The wikipedia page on the Jordan Curve Theorem (which roughly speaking proves, after significant effort, that the "inside" and "outside" of a Jordan curve is a well-defined notion) also defines what a Jordan curve is.
Your answer is correct; another way of saying the same thing is to say that $\gamma$ is a closed, simple curve.
The answer of paw88789 can be made rigourous if e.g. $\gamma \in C^1$ so that $\gamma$ has a well defined tangent vector $T=T(x)$, continuous as a function in $x \in \Omega$, and therefore by rotating 90º anti-clockwise, a well-defined normal $N=N(x)$. Then, if for every $ x \in \Omega = \gamma ([a,b])$, there exists $\epsilon_0 = \epsilon_0(x) >0$ such that for every $0<\epsilon<\epsilon_0$, $ x + \epsilon N(x)$ belongs to the "inside“ of the curve, we say that $\gamma$ (or $\Omega$, which are identified by an abuse of notation) is positively oriented.
The definition you give based on the index is equivalent to the definition above for $C^1$ functions, but has the advantage that the integral can be defined even for less regular curves.
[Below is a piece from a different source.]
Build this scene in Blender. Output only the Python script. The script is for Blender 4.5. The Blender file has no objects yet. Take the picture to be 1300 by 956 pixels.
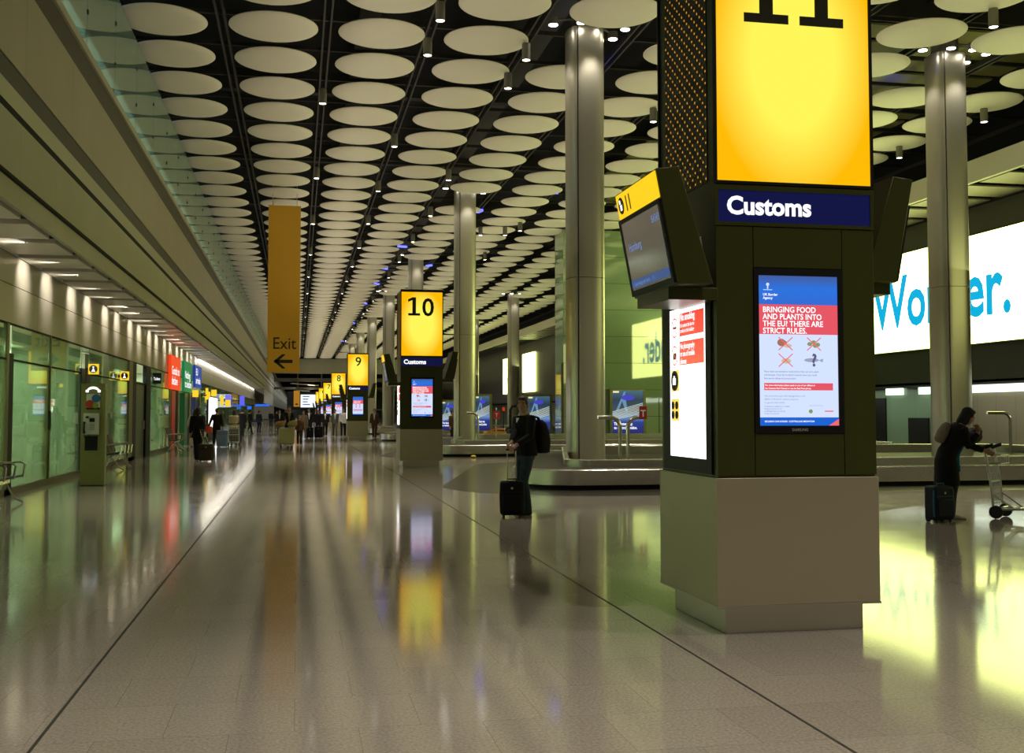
import bpy, bmesh, math, random
from mathutils import Vector, Matrix, Quaternion
random.seed(7)
R = math.radians
C = bpy.context.scene.collection

# ------------------------------------------------------------------ materials
MATS = {}
def srgb(r, g, b):
    f = lambda c: (c/255/12.92) if c/255 <= .04045 else ((c/255+.055)/1.055)**2.4
    return (f(r), f(g), f(b))
def mat(name, col, rough=.5, metal=0., spec=.5, emit=None, es=0., noise=0., nscale=8., bump=0., aniso=0., coat=0.):
    if name in MATS: return MATS[name]
    m = bpy.data.materials.new(name); m.use_nodes = True
    nt = m.node_tree; b = nt.nodes['Principled BSDF']
    b.inputs['Base Color'].default_value = (*col, 1)
    b.inputs['Roughness'].default_value = rough
    b.inputs['Metallic'].default_value = metal
    b.inputs['Specular IOR Level'].default_value = spec
    if aniso: b.inputs['Anisotropic'].default_value = aniso
    if coat: b.inputs['Coat Weight'].default_value = coat
    if emit is not None:
        b.inputs['Emission Color'].default_value = (*emit, 1)
        b.inputs['Emission Strength'].default_value = es
    if noise or bump:
        tc = nt.nodes.new('ShaderNodeTexCoord')
        n = nt.nodes.new('ShaderNodeTexNoise'); n.inputs['Scale'].default_value = nscale; n.inputs['Detail'].default_value = 4
        nt.links.new(tc.outputs['Object'], n.inputs['Vector'])
        if noise:
            mx = nt.nodes.new('ShaderNodeMix'); mx.data_type = 'RGBA'
            mx.inputs[6].default_value = (*[c*(1-noise) for c in col], 1)
            mx.inputs[7].default_value = (*[min(1, c*(1+noise)) for c in col], 1)
            nt.links.new(n.outputs['Fac'], mx.inputs[0]); nt.links.new(mx.outputs[2], b.inputs['Base Color'])
        if bump:
            bp = nt.nodes.new('ShaderNodeBump'); bp.inputs['Strength'].default_value = bump; bp.inputs['Distance'].default_value = .02
            nt.links.new(n.outputs['Fac'], bp.inputs['Height']); nt.links.new(bp.outputs['Normal'], b.inputs['Normal'])
    MATS[name] = m
    return m
def emis(name, col, s=1.):
    return mat(name, (0, 0, 0), .4, 0, .2, emit=col, es=s)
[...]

So it provides an extension of the definition of an orientation even to situations where a tangent vector cannot be specified.
response to comment,
Could you elaborate on how the index definition extends to non $C^1$ curves?
Well right off the bat its easy to extend the definition to piecewise $C^1$ curves. But also I believe you can do the following. (Essentially, you replace $\gamma$ by a good polygonal approximation and let Cauchy's theorem take the wheel.)
Let $\gamma \in C^0$ be contained in the domain $U$ of an analytic function $f$. By compactness, cover $\gamma$ with finitely many small enough balls $B_1,\dots ,B_N, B_{N+1}:=B_1$ such that
$$ \bigcup_{i=1}^N B_i \subset U,\\ 1\le i \le N \implies B_i \cap B_{i+1} \neq \emptyset.$$ whose union is contained in the domain $U$ of the integrand $f$. On each of these sets we have a local antiderivative $F_i$ of $f$. Pick an arbitrary point $x_i$ in each $B_i\cap B_{i+1}$, $x_{N+1} := x_1$, and define
$$ \int_{\gamma} f(z) dz:= \sum_{i=1}^N\Big( F_i(x_{i+1}) - F_i(x_i) \Big)$$
None of the choices made matter - the values $F_i(x_{i+1}) - F_i(x_i)$ are independent of the choice of the antiderivative, and therefore independent of $B_i$. You can change the points $x_i$, or the number of points, by Cauchy's Theorem for polygonal sets. So the integral is well-defined, and extends the integral for $C^1$ curves.